By winning games online you earn points which are put towards your rank, starting out at conscript and leading up to the best players at the rank of Marshall. These ranks are moving targets, and aren’t fixed at certain levels, as no more than 1% of players at one time are allowed to become Marshalls. So, bare with me here, you have to get more points than the lowest scorer in the rank above you to be promoted to the next rank up. If that rank has reached its quota, then you will be promoted and someone will be demoted, until someone else comes along with more points than you. It might seem a bit strange, but it makes people keep coming back to the game to ensure that they keep their rank, or gain a higher rank.

Sound off

The voice acting can sound staggered at times, but there were some memorable lines uttered by the instructor during the training missions, including; “The enemy annihilator was foolishly left within range of your bombers,” but there isn’t a lot of it about as there is little AI contact whilst playing the game. Some of the sinister music comes in at just the right moments; however, sometimes the powerful, battle-type music can seem out of place when trying to simply select units and it can occasionally go quite quiet in the middle of a battle too. When the game gets it just right it can be fairly moving, but it’s nothing special.

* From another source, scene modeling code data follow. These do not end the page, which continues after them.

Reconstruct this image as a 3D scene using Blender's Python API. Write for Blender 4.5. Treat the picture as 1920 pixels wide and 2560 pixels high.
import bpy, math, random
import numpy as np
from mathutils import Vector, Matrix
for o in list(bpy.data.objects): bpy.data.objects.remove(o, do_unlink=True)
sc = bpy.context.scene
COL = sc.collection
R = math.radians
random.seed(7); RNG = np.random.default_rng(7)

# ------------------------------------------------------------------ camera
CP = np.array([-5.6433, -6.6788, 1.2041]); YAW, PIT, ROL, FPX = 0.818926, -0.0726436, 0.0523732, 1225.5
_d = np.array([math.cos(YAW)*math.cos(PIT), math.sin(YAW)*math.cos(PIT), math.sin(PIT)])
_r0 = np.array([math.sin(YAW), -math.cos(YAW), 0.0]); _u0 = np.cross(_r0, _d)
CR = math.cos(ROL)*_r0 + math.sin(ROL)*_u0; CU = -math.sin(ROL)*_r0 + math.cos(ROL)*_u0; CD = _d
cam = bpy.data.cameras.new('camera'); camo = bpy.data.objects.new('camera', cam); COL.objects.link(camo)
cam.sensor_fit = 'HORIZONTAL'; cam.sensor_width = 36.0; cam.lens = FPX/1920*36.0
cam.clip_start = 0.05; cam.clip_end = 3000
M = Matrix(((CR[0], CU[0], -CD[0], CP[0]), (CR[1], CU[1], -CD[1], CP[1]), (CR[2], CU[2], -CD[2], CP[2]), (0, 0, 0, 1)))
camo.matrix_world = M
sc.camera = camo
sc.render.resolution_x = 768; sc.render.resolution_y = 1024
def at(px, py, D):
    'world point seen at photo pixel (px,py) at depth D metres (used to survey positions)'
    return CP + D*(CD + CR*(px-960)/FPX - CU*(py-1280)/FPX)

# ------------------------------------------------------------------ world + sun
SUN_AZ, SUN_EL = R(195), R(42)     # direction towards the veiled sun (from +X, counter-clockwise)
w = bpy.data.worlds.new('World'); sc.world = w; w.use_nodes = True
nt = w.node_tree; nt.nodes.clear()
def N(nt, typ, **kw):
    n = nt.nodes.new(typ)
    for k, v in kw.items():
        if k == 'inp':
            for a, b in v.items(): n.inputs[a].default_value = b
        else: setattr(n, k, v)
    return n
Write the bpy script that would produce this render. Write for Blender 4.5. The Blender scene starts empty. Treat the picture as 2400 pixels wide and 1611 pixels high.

Overall, Massive Assault Network 2 is quite an enjoyable game but I found that it can be a bit slow at times, such as when waiting for people to come back online to send them the next turn of a battle, and especially for people today who enjoy fast-moving RTS games like Command and Conquer. It didn’t grab me as Civilization 4 did at first, however it seemed to grow on me once I got online, causing me to play for hours on end. A good game once it takes you, but definitely one for the strategist.

Minimum requirements: 1.6GHz Processor/512MB RAM/GeForce 5600 128MB or better/ DirectX 8.1 compatible sound card/Internet Connection/Windows 2000 or XP

Reviewer’s Machine: AMD Athlon 64 3200+/512MB RAM/GeForce 6600 GT/ Broadband connection/ Windows XP Home.

The turn-based adventure that thinks it’s RTS.